Structural attacks

This type of attack typically exploits social network structures by using graph matching on network datasets. Many people have accounts through various social networks such as Facebook, Twitter, etc. With structure-based attacks an individual’s network context can be used to identify them even if other identifying information is removed. Even when equipped with advanced anonymisation techniques, the privacy of structural data can suffer from de-anonymisation attacks assuming that adversaries have access to rich auxiliary information from other channels.


Abstractly there is a graph G from which two graphs Gt (for “target”) and Ga (for “auxiliary”) are derived via some stochastic process. There is thus a natural notion of (partial) correspondence between the nodes of Gt and Ga; the goal of de-anonymization is to recover this correspondence.

The stochastic process involved could be as simple as the deletion of random edges. At the other extreme, if we’re considering two entirely different online social networks, say Facebook and LinkedIn, then $ G$ is the underlying social graph of human relationships, and Gt and Ga are generated according to the processes by which users join online social networks, which has no simple algorithmic description.


The privacy-sensitive data closely related to individual behaviour usually contain rich graph structural characteristics. For example, social network data can be modelled as graphs and mobility traces (WiFi contacts, Instant Message contacts) can also be modelled as graph topologies. Even general spatio-temporal data (mobility traces) with the classical (latitude, longitude, timestamp) format can be converted to structural data. The resulting graphs represent entities connected by edges representing relations such as friendship, communication or shared activity, and can be combined for de-anonymisation purposes. Heuristics such as eccentricity, edge directionality, and reverse match receive an entirely new meaning.

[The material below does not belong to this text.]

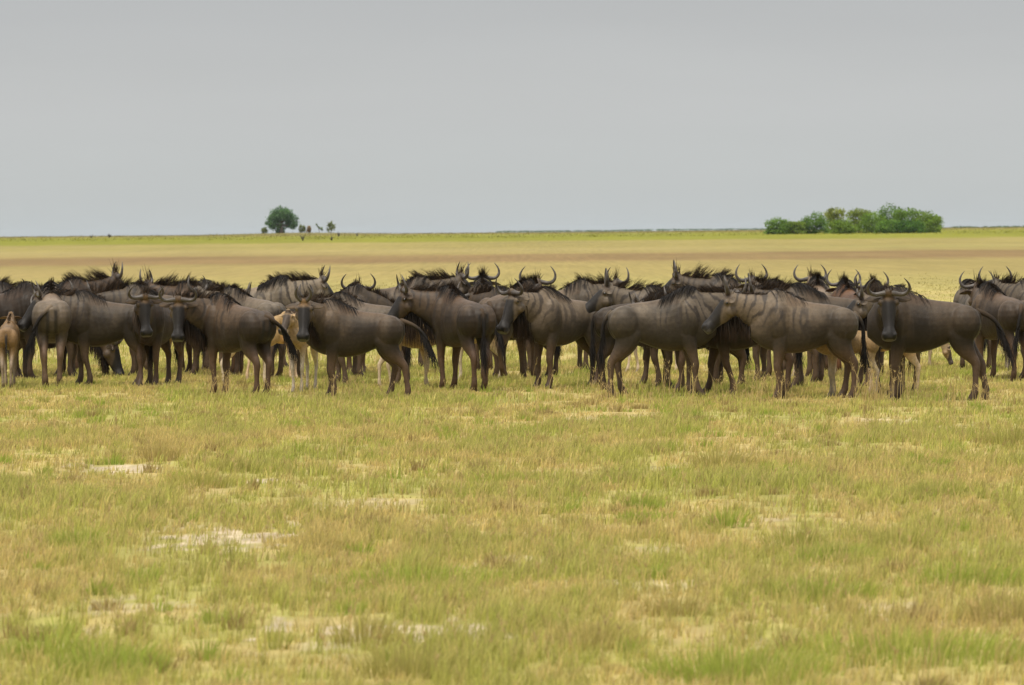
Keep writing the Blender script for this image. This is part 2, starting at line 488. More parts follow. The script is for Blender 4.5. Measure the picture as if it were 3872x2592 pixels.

Backstrom designed both active and passive attacks to break the privacy of SN users (leveraging the success of a “sybil” attack before actual anonymised data publication, therefor less practical); Narayanan effectively de-anonymised a Twitter dataset by using a Flickr dataset as auxiliary information based on the inherent cross-site correlations; Nilizadeh exploited the community structure of graphs to de-anonymise social networks; Srivatsa proposed to de-anonymise a set of location traces based on a social network (only suitable for small datasets due to the computational infeasibility of finding a proper land-mark mappings for large datasets); and the Grasshopper technique has a higher de-anonymisation effectiveness than other structural attacks.

Recently, in 2017 a novel blind structure-based de-anonymization attack, which does not require the attacker to have prior information (seeds), saw the light. The method experimentally demonstrated to be robust to data perturbations and claims to significantly outperform state-of-the-art de-anonymization techniques by up to 10× improvement. The method uses multi-hop neighbourhood information, and optimises the process of de-anonymization by exploiting enhanced machine learning techniques.


Several papers have claimed to provide k-anonymity, or variants thereof, for graphs. These have only been evaluated against graphs with a small number of nodes and small average degree, and only consider the threat of adversaries with restricted types of auxiliary information, which does not include global information such as another graph that is structurally related to the target graph.

Differential privacy might offer a potential method to bypass the need for anonymisation. A differentially private dataset (primarily, a sanitised item-item covariance matrix) instead of raw user data could be used, but restricts the class of machine learning algorithms that can be applied, and may require a shift from the “release-and-forget” model to an online privacy-preserving computation model.